SET PROBLEM
Please list all lines of the material below in which the string "script" occurs.

TASK DATA

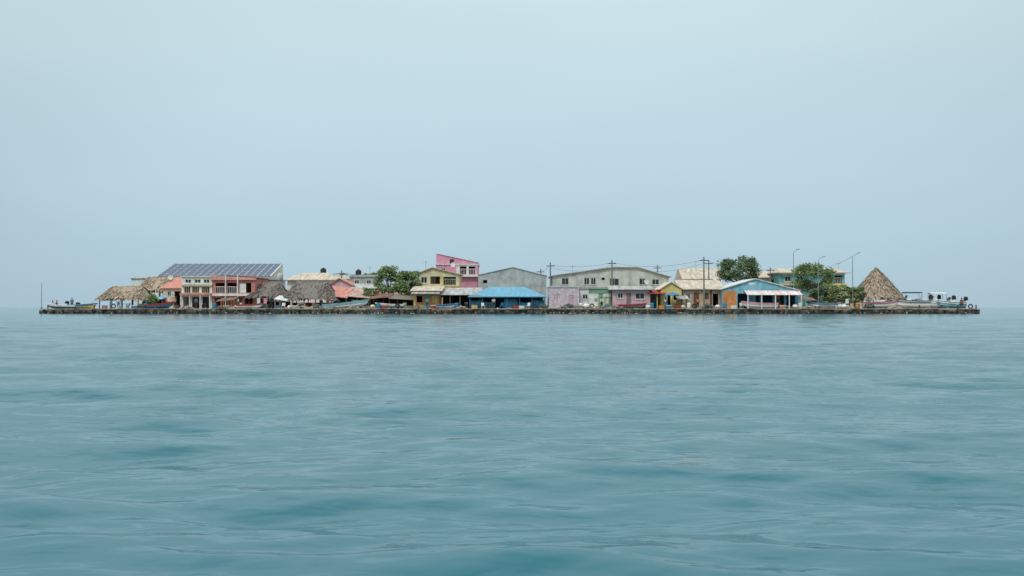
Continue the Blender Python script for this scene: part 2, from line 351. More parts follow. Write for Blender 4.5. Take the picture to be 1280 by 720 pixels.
# sea
def sea():
    ys=list(np.linspace(-30,1.2,40)); y=1.2
    while y<150: y*=1.0075; ys.append(y)
    while y<30000: y*=1.05; ys.append(y)
    ys=np.array(ys); nc=760; u=np.linspace(-1,1,nc)
    U,Y=np.meshgrid(u,ys); wd=6+.95*np.maximum(Y,0); wd=wd+np.maximum(-Y,0)*2; Xg=U*wd
    dY=np.gradient(ys)[:,None]; dX=wd*2/nc; sp=np.maximum(dY,dX*.5)+0*Y
    Zg=np.zeros_like(Xg); rs=np.random.RandomState(3)
    for k in range(130):
        lam=.22*(6/.22)**(rs.rand()**1.0); th=rs.normal(0.08,.40)
        kx=2*math.pi/lam*math.sin(th); ky=2*math.pi/lam*math.cos(th)
        amp=.0040*lam**.95*(1.0 if lam<1.4 else (1.4/lam)**.6)
        mask=np.clip((lam/sp-2.2)/3,0,1)
        ph=kx*Xg+ky*Y+rs.rand()*6.28+.9*np.sin(Xg*.3/lam**.5+rs.rand()*6)+.7*np.sin(Y*.4/lam**.5+rs.rand()*6)
        env=.6+.4*np.sin(Xg*rs.uniform(.2,.9)/lam**.4+Y*rs.uniform(-.5,.5)+rs.rand()*6)
        Zg+=amp*mask*env*(np.sin(ph)+.2*np.cos(2*ph))
    v=np.stack([Xg,Y,Zg],-1).reshape(-1,3); nr=len(ys)
    i=np.arange(nr-1)[:,None]*nc+np.arange(nc-1)[None,:]
    f=np.stack([i,i+1,i+nc+1,i+nc],-1).reshape(-1,4)
    me=bpy.data.meshes.new('sea'); me.vertices.add(len(v)); me.vertices.foreach_set('co',v.astype('f').ravel())
    me.loops.add(f.size); me.loops.foreach_set('vertex_index',f.astype('i').ravel()); me.polygons.add(len(f))
    me.polygons.foreach_set('loop_start',np.arange(0,f.size,4,dtype='i')); me.polygons.foreach_set('use_smooth',np.ones(len(f),bool)); me.update(calc_edges=True)
    m=bpy.data.materials.new('sea_water'); m.use_nodes=True; nt=m.node_tree; N=nt.nodes; L=nt.links; b=N['Principled BSDF']
    b.inputs['Base Color'].default_value=(.006,.112,.145,1); b.inputs['Roughness'].default_value=.1; b.inputs['IOR'].default_value=1.33
    g=N.new('ShaderNodeNewGeometry')
    def noise(scale,sx,sy,det,rot=0):
        mp=N.new('ShaderNodeMapping'); mp.inputs['Scale'].default_value=(sx,sy,1); mp.inputs['Rotation'].default_value=(0,0,rot); L.new(g.outputs['Position'],mp.inputs[0])
        t=N.new('ShaderNodeTexNoise'); t.inputs['Scale'].default_value=scale; t.inputs['Detail'].default_value=det; t.inputs['Distortion'].default_value=.2; L.new(mp.outputs[0],t.inputs[0]); return t.outputs[0]
    a=noise(1.0,4.2,7.0,2,.12); c=noise(1.0,.8,1.5,3,-.1); p=noise(.05,.4,1.6,3)
    pr=N.new('ShaderNodeMapRange'); pr.inputs[1].default_value=.35; pr.inputs[2].default_value=.65; pr.inputs[3].default_value=.35; pr.inputs[4].default_value=1.0; L.new(p,pr.inputs[0])
    b1=N.new('ShaderNodeBump'); b1.inputs['Distance'].default_value=.12; b1.inputs['Strength'].default_value=.5; L.new(c,b1.inputs['Height'])
    b2=N.new('ShaderNodeBump'); b2.inputs['Distance'].default_value=.020; L.new(pr.outputs[0],b2.inputs['Strength']); L.new(a,b2.inputs['Height']); L.new(b1.outputs[0],b2.inputs['Normal'])
    L.new(b2.outputs[0],b.inputs['Normal'])
    me.materials.append(m); o=bpy.data.objects.new('sea',me); C.objects.link(o); o['kind']='structure'
sea()
sc=bpy.context.scene
w=bpy.data.worlds.new('World'); sc.world=w; w.use_nodes=True; nt=w.node_tree; N=nt.nodes; L=nt.links; N.clear()
out=N.new('ShaderNodeOutputWorld'); bg1=N.new('ShaderNodeBackground'); bg2=N.new('ShaderNodeBackground'); mixs=N.new('ShaderNodeMixShader')
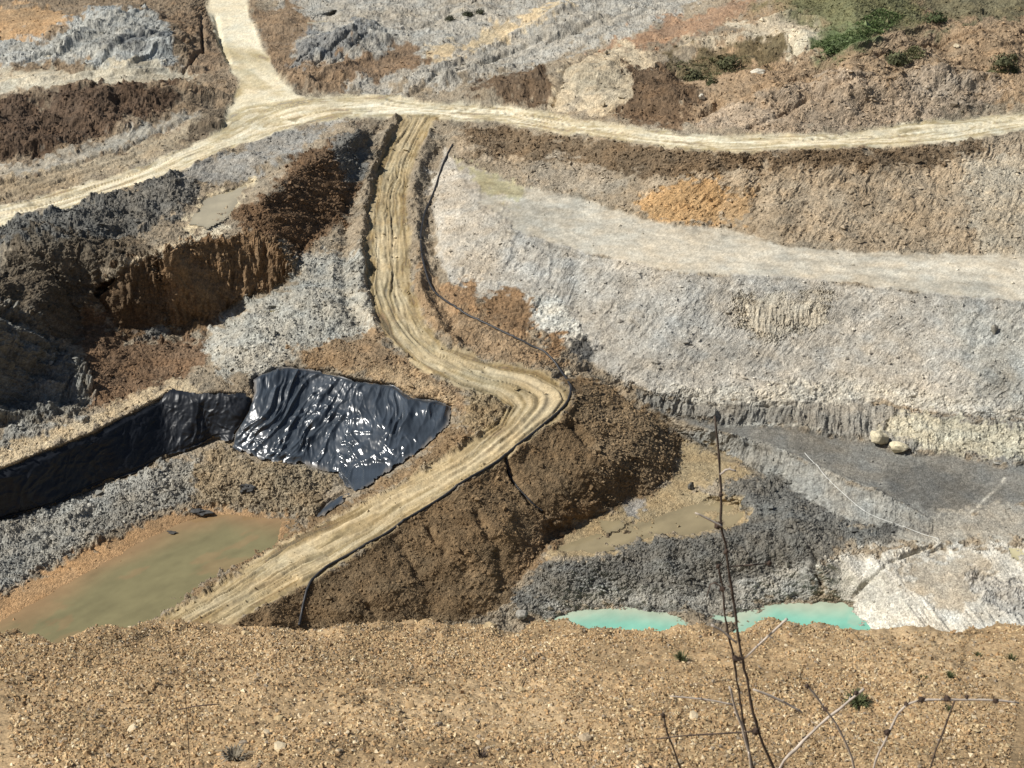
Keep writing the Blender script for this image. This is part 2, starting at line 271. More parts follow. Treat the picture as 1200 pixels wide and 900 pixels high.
MOUNDS = [(170,45,10,14,2.8),(200,60,5,6,1.6),(120,30,8,14,2),(150,113,12,5,2.4),(60,123,16,5,2.2),(205,110,6,4,2),(240,112,5,5,.6),(20,163,8,8,1.6),(250,148,5,3,1),(110,140,8,5,1.3),
 (385,55,8,12,2.2),(430,50,5,8,1.5),(360,94,6,5,1.4),(520,95,6,5,1.5),(480,100,4,4,1.4),(610,103,8,6,2.4),(650,98,4,5,1.7),(585,112,5,3,1.1),(550,20,6,12,1.4),(700,20,10,14,1.8),(330,30,5,10,1.7),(440,20,8,16,1.7),(640,30,6,10,1.4),(400,90,5,4,1.2),
 (690,88,6,9,2.8),(762,108,5,6,2.2),(792,120,4,5,1.8),(850,100,5,5,1.4),(882,58,6,8,-2.2),(830,75,6,7,-2),(930,48,6,8,1.6),(960,108,8,6,2),(1040,104,8,5,1.8),(1100,88,6,6,1.8),(1130,106,6,4,1.5),(1180,78,6,8,2),(1060,73,6,8,1.7),(1000,80,5,6,1.5),(1150,48,6,8,1.7),(900,116,6,4,1.4),(1190,100,5,4,1.5),
 (60,272,7,4,1.2),(140,240,6,4,1.1),(200,228,4,3,1),(100,262,5,4,1),(45,312,4,4,1.6),(110,305,4,3,1.2),(20,290,6,4,1.3),(300,190,6,4,.7),(385,350,4,4,.7),(300,400,3,3,.5),(350,375,4,3,.6),(410,320,3,3,.6),
 (740,505,5,5,.35),(705,545,4,4,.3),(560,640,3,3,-.8),(620,590,4,4,-.6),(505,660,3,3,-.7),(900,630,5,3,.6),(860,645,4,3,.5),(960,625,3,3,.5),(780,660,4,3,.4),(660,670,3,3,.5),(300,558,3,3,.6),(345,568,3,3,.5)]
# hollows that hold puddles: area, water level
PUDDLES = [([(222,262),(240,232),(268,222),(296,213),(280,240),(262,258),(240,270)], 18.2, 'tan'),
 ([(292,372),(306,364),(324,362),(331,367),(318,378),(300,381)], 11.95, 'olive'),
 ([(652,644),(684,630),(720,618),(760,610),(790,596),(830,588),(868,592),(876,604),(856,617),(800,628),(755,632),(720,646),(690,652),(664,652)], 3.62, 'mud'),
 ([(700,610),(728,606),(732,621),(708,626)], 3.75, 'mud'),
 ([(1176,641),(1215,640),(1240,662),(1200,664)], 5.0, 'yellow'),
 ([(357,24),(392,16),(397,33),(362,39)], 22.3, 'tan'),
 ([(1084,650),(1106,640),(1116,652),(1098,658)], 4.3, 'none')]
for poly, lev, kind in PUDDLES:
    m = mask(poly, 4, 3, 1); tgt = lev - 0.10
    near = mask(poly, 8, 0, 0)
    Z = Z + near*(lev + 0.06 - Z)*0.9
    Z = Z*(1-m) + m*tgt

# ------------------------------------------------------------------ colours and roughness of the ground
def srgb(c, k=0.80):
    q = np.array([((x/255+0.055)/1.055)**2.4 if x > 10 else x/255/12.92 for x in c])
    g = q @ np.array([.3, .6, .1]); return (q*.70 + g*.30*np.array([1.05, 1.0, .88]))*np.array([1.0, 1.0, .965])*k
CO = np.empty(U.shape+(3,), np.float32); CO[:] = srgb((150,134,112))
CLOD = np.full(U.shape, 0.5, np.float32); FB = np.full(U.shape, 0.45, np.float32); GUL = np.full(U.shape, 0.2, np.float32); ROCK = np.full(U.shape, 0.35, np.float32); LEAN = np.ones(U.shape, np.float32)
def paint(poly, c=None, clod=None, fb=None, gul=None, rock=None, lean=None, soft=4, wob=11, fine=8, k=1.0, tone=0.80, bias=0):
    m = mask(poly, soft, wob, fine, bias)*k
    if c is not None: CO[:] = CO*(1-m[..., None]) + m[..., None]*srgb(c, tone)
    for A, x in ((CLOD, clod), (FB, fb), (GUL, gul), (ROCK, rock), (LEAN, lean)):
        if x is not None: A[:] = A*(1-m) + m*x
    return m
def rev(l): return list(reversed(l))
# -- beyond the road
paint([(-260,-260),(300,-260),(300,140),(0,250),(-260,330)], (146,124,98), .5, .6)
paint([(-20,10),(90,14),(98,35),(40,52),(-20,52)], (184,142,92), .25, .3)
paint([(95,15),(170,12),(205,35),(215,80),(130,85),(60,75),(-20,82),(-20,52),(60,45)], (168,170,168), .7, .7, rock=.6)
paint([(120,60),(180,45),(200,55),(170,60)], (120,124,128), .5, .6, wob=3)
paint([(-20,80),(110,80),(215,82),(245,90),(110,103),(-20,118)], (192,180,156), .1, .15, rock=.1)
paint([(180,20),(245,10),(265,70),(250,88),(220,85),(205,50)], (150,122,92), .6, .6)
paint([(-260,130),(0,122),(60,119),(150,106),(228,115),(205,130),(150,150),(60,180),(0,192),(-260,200)], (104,80,60), .9, .8, rock=.8)
paint([(-20,200),(80,178),(160,155),(225,130),(235,138),(150,172),(60,205),(-20,218)], (168,160,146), .15, .2, rock=.1, wob=3)
paint([(-20,216),(150,174),(240,138),(285,140),(210,177),(100,217),(-20,246)], (172,152,122), .35, .35, wob=4)
paint([(205,170),(240,140),(285,118),(292,135),(262,156)], (122,104,82), .8, .6)
paint([(300,-260),(830,-260),(830,0),(760,45),(640,75),(560,100),(480,112),(350,108),(318,60)], (166,160,150), .55, .6, rock=.4)
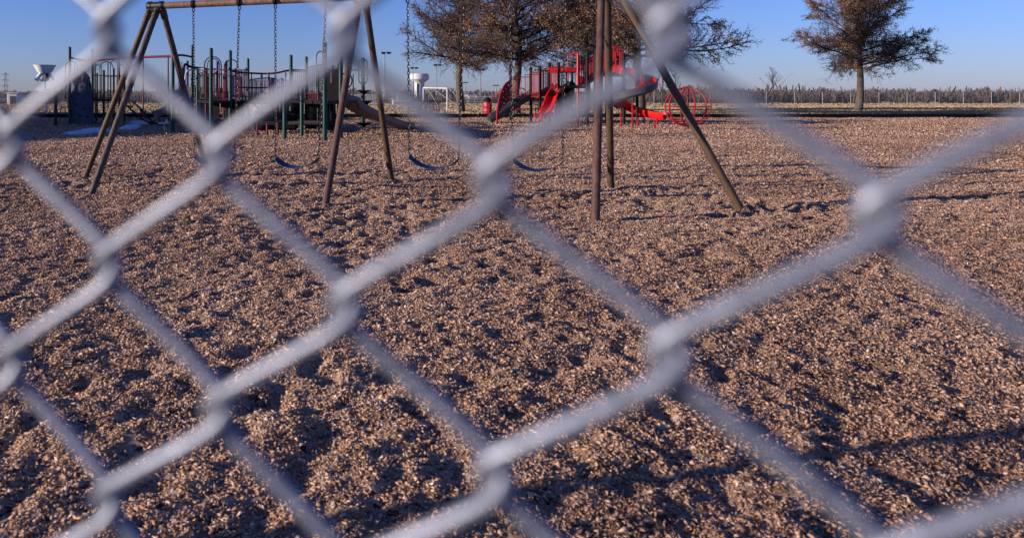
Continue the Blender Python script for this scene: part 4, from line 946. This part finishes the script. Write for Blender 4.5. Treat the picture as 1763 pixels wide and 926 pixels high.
# ------------------------------------------------------------------ background things
wt = thing('water_tower', 'white water tower with a wide bowl on a fluted column on the horizon', 'tower', (W(721, 0, 520).x, 520, 0)); q = 520 / FPX
zt = W(0, 127.5, 520).z; zb_ = W(0, 137, 520).z; zn = W(0, 144, 520).z; cx = W(722, 0, 520).x
MB().lathe([(8.2 * q, zn), (9.5 * q, zn + 0.8), (16.3 * q, zb_), (16.8 * q, zb_ + 1.3), (16.3 * q, zt - 0.6), (15 * q, zt), (6 * q, zt + 0.5), (0.1, zt + 0.7)], (cx, 520, 0), 40).build('bowl', M['white'], wt, smooth=30)
N = 40; secs = []
for z_ in (0, zn * 0.5, zn - 1.5, zn + 0.2):
    secs.append([Vector((cx + (8.6 * q * (1 - 0.03 * (i % 2))) * math.cos(2 * math.pi * i / N), 520 + (8.6 * q * (1 - 0.03 * (i % 2))) * math.sin(2 * math.pi * i / N), z_)) for i in range(N)])
MB().strip(secs).build('column', M['offwhite'], wt)
MB().box((W(719, 0, 516).x, 520 - 8.8 * q, zn / 2), (1.0, 0.25, zn)).build('ladder_shaft', M['brown'], wt)
def light_pole(x, yt, Z, label, heads=2, tee=False):
    p = W(x, yt, Z); o = thing('light_pole', label, 'light pole', (p.x, Z, 0), 'tall sports light poles beyond the fence')
    MB().tube([(p.x, Z, 0), p], [0.22, 0.12], 8).build('pole', M['galvfar'], o)
    if tee: MB().box(p, (10.5 * Z / FPX, 0.25, 0.28)).build('crossarm', M['dark'], o)
    else:
        MB().box(p + Vector((0.5, 0, 0)), (2.6, 0.15, 0.15)).build('crossarm', M['dark'], o)
        for i in range(heads):
            MB().box(p + Vector((-0.3 + 1.3 * i, -0.1, -0.1)), (0.9, 0.5, 0.5)).build('lamp_head', M['dark'], o)
light_pole(662, 91, 180, 'tallest light pole, between the middle swing leg and the oaks'); light_pole(711, 117, 230, 'light pole in front of the water tower')
light_pole(751.5, 112, 230, 'light pole rising above the goal frame'); light_pole(827, 120, 230, 'light pole seen between the two oak trunks')
light_pole(854, 147.5, 230, 'pole with a flat crossarm just left of the red fan panel', tee=True); light_pole(801, 142.5, 230, 'pole with a flat crossarm touching the oak trunk', tee=True)
light_pole(230.5, 131, 230, 'pole with a flat crossarm seen between the left swing legs and the rail poles', tee=True); light_pole(80, 155, 230, 'low flat topped pole behind the funnel pole', tee=True)
# pylon
py = thing('power_pylon', 'tall power line pylon on the horizon at far left', 'pylon', (W(9, 0, 700).x, 700, 0)); q = 700 / FPX; cx = W(9.5, 0, 700).x; top = W(0, 125, 700).z
mb = MB()
for s in (-1, 1): mb.tube([(cx + 2.4 * s, 700, 0), (cx + 0.5 * s, 700, top)], 0.28, 4)
for i in range(12):
    f0, f1 = i / 12, (i + 1) / 12; w0, w1 = 2.4 - 1.9 * f0, 2.4 - 1.9 * f1; mb.tube([(cx - w0, 700, top * f0), (cx + w1, 700, top * f1)], 0.14, 4); mb.tube([(cx + w0, 700, top * f0), (cx - w1, 700, top * f1)], 0.14, 4)
mb.build('lattice_mast', M['galvfar'], py)
for y, wd in ((129, 6), (139, 7), (149, 6)):
    z_ = W(0, y, 700).z; MB().tube([(cx - wd * q, 700, z_ + 0.4), (cx, 700, z_ + 1.2), (cx + wd * q, 700, z_ + 0.4)], 0.2, 4).tube([(cx - wd * q, 700, z_ + 0.4), (cx + wd * q, 700, z_ - 0.2)], 0.15, 4).build('crossarm', M['galvfar'], py)
# small buildings
def shed(x0, x1, yt, Z, depth, label, wm, rm, openings, name='shed'):
    a = W(x0, yt, Z); c = W(x1, yt, Z); cx = (a.x + c.x) / 2; wd = c.x - a.x; h = a.z; o = thing(name, label, 'building', (cx, Z, 0))
    MB().box((cx, Z + depth / 2, h / 2), (wd, depth, h)).build('wall', M[wm], o)
    MB().box((cx, Z + depth / 2, h + 0.06), (wd + 0.3, depth + 0.3, 0.16)).build('roof', M[rm], o)
    for (f0, f1, z0, z1, nm) in openings:
        MB().box((a.x + wd * (f0 + f1) / 2, Z - 0.02, h * (z0 + z1) / 2), (wd * (f1 - f0), 0.06, h * (z1 - z0))).build(nm, M['glass'], o)
shed(12, 30, 161, 118, 4, 'small white block building left of the funnel pole', 'white', 'white', [(0.3, 0.85, 0.0, 0.75, 'door')])
shed(30.5, 58, 161, 121, 5, 'long low shed with a dark roof beside the small white building', 'roof', 'roof', [(0.05, 0.3, 0, 0.7, 'door')])
shed(806, 818, 165, 135, 3, 'small pale dugout left of the thick oak trunk, beyond the fence', 'conc', 'white', [(0.2, 0.8, 0.1, 0.6, 'opening')], 'dugout')
shed(820, 846, 167, 160, 6, 'white block building seen between the oak trunks beyond the fence', 'white', 'conc', [(0.1, 0.3, 0.3, 0.7, 'window'), (0.6, 0.8, 0.3, 0.7, 'window')])
shed(676, 706, 171, 112, 1.5, 'low grey bleacher box right of the tallest light pole', 'conc', 'galvfar', [(0.1, 0.9, 0.2, 0.5, 'opening')], 'bleacher')
sg = thing('score_board', 'pale narrow board on posts beyond the fence', 'sign', (W(684.5, 0, 108).x, 108, 0)); p = W(684.5, 160, 108)
MB().box((p.x, 108, 1.35), (0.42, 0.12, 1.1)).build('board', M['offwhite'], sg); MB().tube([(p.x, 108.1, 0), (p.x, 108.1, 1.3)], 0.06, 6).build('support_post', M['galvfar'], sg)
pf = thing('picket_fence', 'white slatted fence beyond the chain link, left of the tallest light pole', 'fence', (W(632, 0, 108).x, 108, 0)); mb = MB()
for i in range(27):
    x = W(606 + i * 2.05, 0, 108).x; mb.box((x, 108, 0.78), (0.075, 0.03, 1.5))
mb.build('picket_panel', M['offwhite'], pf); MB().box((W(632, 0, 108).x, 108.04, 1.5), (4.7, 0.05, 0.08)).build('rail', M['offwhite'], pf)
# bleachers long white row between trunks
bl = thing('bleachers', 'pale metal bleachers behind the far fence between the oak trunks', 'bleachers', (W(830, 0, 125).x, 125, 0))
for i in range(4): MB().box((W(826, 0, 125).x, 125 + i * 0.6, 0.35 + i * 0.28), (4.6, 0.3, 0.06)).build('bench_row', M['offwhite'], bl)
mb = MB()
for s in (-2, -0.7, 0.7, 2): mb.tube([(W(826, 0, 125).x + s, 125, 0), (W(826, 0, 125).x + s, 127, 1.3)], 0.04, 5).tube([(W(826, 0, 125).x + s, 127, 0), (W(826, 0, 125).x + s, 127, 1.3)], 0.04, 5)
mb.build('support_frame', M['galvfar'], bl)
# parked car far left
def car(x, Z, label, m):
    cx = W(x, 0, Z).x; o = thing('parked_car', label, 'car', (cx, Z, 0))
    prof = [(-2.2, 0.35), (-2.25, 0.75), (-2.1, 0.95), (-1.35, 1.02), (-0.75, 1.42), (0.75, 1.45), (1.35, 1.05), (2.1, 0.98), (2.25, 0.7), (2.2, 0.35)]
    secs = [[Vector((cx + a, Z + y, z if z < 1.1 else z)) for a, z in prof] for y in (-0.85, -0.8, 0.8, 0.85)]; MB().strip(secs).build('body', M[m], o, smooth=25)
    MB().plate([(-1.2, 1.05), (-0.72, 1.36), (0.7, 1.38), (1.15, 1.05)], (cx, Z - 0.86, 0), (1, 0, 0), (0, 0, 1), 0.02).build('window', M['glass'], o)
    for s in (-1.4, 1.4):
        for y in (-0.8, 0.8): MB().tube([(cx + s, Z + y - 0.1, 0.33), (cx + s, Z + y + 0.1, 0.33)], 0.33, 16).build('wheel', M['rubber'], o)
car(3, 125, 'dark parked car at the very left edge beyond the fence', 'roof')
car(-30, 127, 'white parked car at the left edge behind the dark one', 'white')
# school building out of view on the left whose shadow falls across the mulch
sb = thing('school_building', 'flat roofed brick school building to the left of the playground', 'building', (-55, 20, 0))
poly = [(-62, -9.5), (-36.5, 18.2), (-43, 45), (-75, 45), (-75, -9.5)]
MB().slab(poly, -0.1, 7.1).build('wall', M['brick'], sb, smooth=0)
MB().slab([(-62, -9.9), (-36.1, 18.2), (-42.7, 45.3), (-75.3, 45.3), (-75.3, -9.9)], 7.1, 7.5).build('roof', M['roof'], sb, smooth=0)
a = Vector((-36.5, 18.2, 0)); c = Vector((-43, 45, 0)); d = (c - a).normalized(); n_ = Vector((d.y, -d.x, 0))
for st in range(2):
    for i in range(7):
        p = a + d * (2.5 + i * 3.6) + n_ * 0.02; MB().box((p.x, p.y, 1.9 + st * 3.3), (2.0, 0.1, 1.6), math.atan2(d.y, d.x)).build('window', M['glass'], sb)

CORRECT OUTPUT
Continue the Blender Python script for this scene: part 2, from line 351. More parts follow. Write for Blender 4.5. Take the picture to be 1280 by 720 pixels.
Keep writing the Blender script for this image. This is part 2, starting at line 271. More parts follow. Treat the picture as 1200 pixels wide and 900 pixels high.
Continue the Blender Python script for this scene: part 4, from line 946. This part finishes the script. Write for Blender 4.5. Treat the picture as 1763 pixels wide and 926 pixels high.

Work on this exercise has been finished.